2. A arqueologia não tem sido capaz de confirmar ou rejeitar o relato bíblico da queda de Jericó. (cf. Josué 6). Isto é porque o local está em condição tão insatisfatória:

a. tempo/local

b. reconstruções mais recentes em locais antigos usando materiais mais velhos

 c. incerteza quanto às datas das camadas

3. A arqueologia encontrou um altar no Mt. Ebal que poderia estar conectado a Josué 8.30, 31 (Deuteronômio 27.2-9).

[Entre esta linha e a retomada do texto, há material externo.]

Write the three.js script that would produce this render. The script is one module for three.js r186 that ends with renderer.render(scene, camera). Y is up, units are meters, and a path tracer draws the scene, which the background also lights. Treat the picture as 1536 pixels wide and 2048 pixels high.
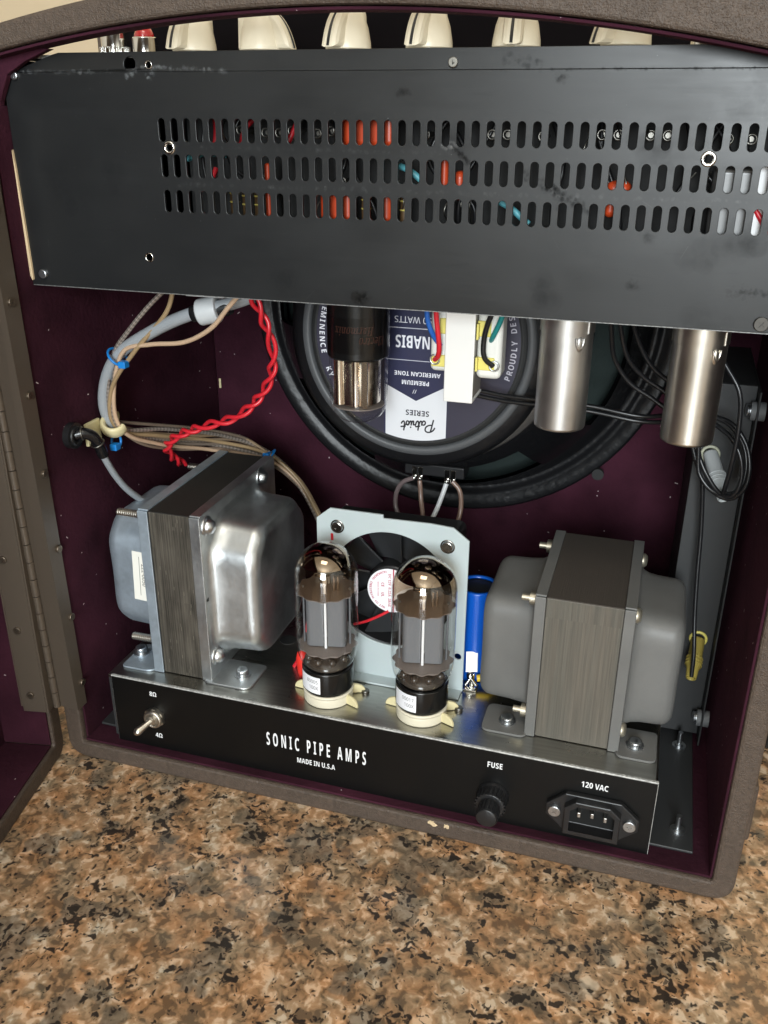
import * as THREE from 'three';
import { mergeGeometries } from 'three/addons/utils/BufferGeometryUtils.js';
import { RoundedBoxGeometry } from 'three/addons/geometries/RoundedBoxGeometry.js';
import { RectAreaLightUniformsLib } from 'three/addons/lights/RectAreaLightUniformsLib.js';

// ------------------------------------------------------------------ camera, light, exposure
const K = 0.001;                                   // everything below is written in millimetres
const scene = new THREE.Scene();
const camera = new THREE.PerspectiveCamera(58.998, 768 / 1024, 0.02, 30);
camera.position.set(0.3009, 0.3704, 0.4027);
camera.rotation.set(THREE.MathUtils.degToRad(-23.858), THREE.MathUtils.degToRad(17.082), THREE.MathUtils.degToRad(0.375), 'YXZ');
const renderer = new THREE.WebGLRenderer();
renderer.toneMapping = THREE.LinearToneMapping;
renderer.toneMappingExposure = 1.0;
renderer.shadowMap.enabled = true;
RectAreaLightUniformsLib.init();
scene.background = new THREE.Color(0.02, 0.02, 0.02);
const WINDOW = { at: [620, 830, 2560], w: 860, h: 1150, power: 25.5, color: [0.90, 0.97, 1.0] };
const LAMP = { at: [250, 1690, 720], w: 640, d: 420, power: 3.6, color: [1.0, 0.91, 0.77] };
{
  const w = new THREE.RectAreaLight(new THREE.Color(...WINDOW.color), WINDOW.power, WINDOW.w * K, WINDOW.h * K);
  w.position.set(WINDOW.at[0] * K, WINDOW.at[1] * K, (WINDOW.at[2] - 15) * K); w.lookAt(WINDOW.at[0] * K, WINDOW.at[1] * K, -1);
  w.name = 'window_daylight'; scene.add(w);
  const l = new THREE.RectAreaLight(new THREE.Color(...LAMP.color), LAMP.power, LAMP.w * K, LAMP.d * K);
  l.position.set(LAMP.at[0] * K, (LAMP.at[1] - 12) * K, LAMP.at[2] * K); l.lookAt(LAMP.at[0] * K, -1, LAMP.at[2] * K);
  l.name = 'ceiling_lamp_light'; scene.add(l);
}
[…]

É muito similar a uma descrição encontrada na Mishná (Talmude).

4. Os textos de Ras Shamra encontrados em Ugarite mostra a vida e religião cananéia dos anos de 1400 A.C.

a. Adoração politeísta da natureza (culto da fertilidade)

b. El era a divindade principal

c. a consorte de El era Asera (depois ela é consorte para Baal) que era adorada na forma de uma estaca esculpida ou árvore viva, que simbolizava "a árvore da vida"

d. seu filho era Baal (Hadade), o deus da tempestade

e. Baal se tornou o "deus soberano" do panteão cananeu. Anat era sua consorte.

f. cerimônias similares a Ísis e Osíris do Egito

g. a adoração de Ba'al era focada nos "lugares altos" locais ou plataformas de pedra (prostituição ritual).

h. Baal era simbolizado por um pilar de pedra levantado (símbolo fálico)

3. A lista precisa dos nomes de cidades antigas se ajusta a um autor contemporâneo, não um editor (es) posterior

a. Jerusalém chamada Jebus, 15.8; 18.16, 28 (15.28 disse que os jebuseus ainda permaneciam em parte de Jerusalém)

b. Hebrom chamada Quiriate-Arba, 14.15; 15.13, 54; 20.7; 21.11

c. Quiriate-Jearim chamada Baalá – 15.9, 10

d. Sidom é referida como a principal cidade fenícia, não Tiro, 11.8; 13.6; 19.28, que mais tarde se tornou a principal cidade.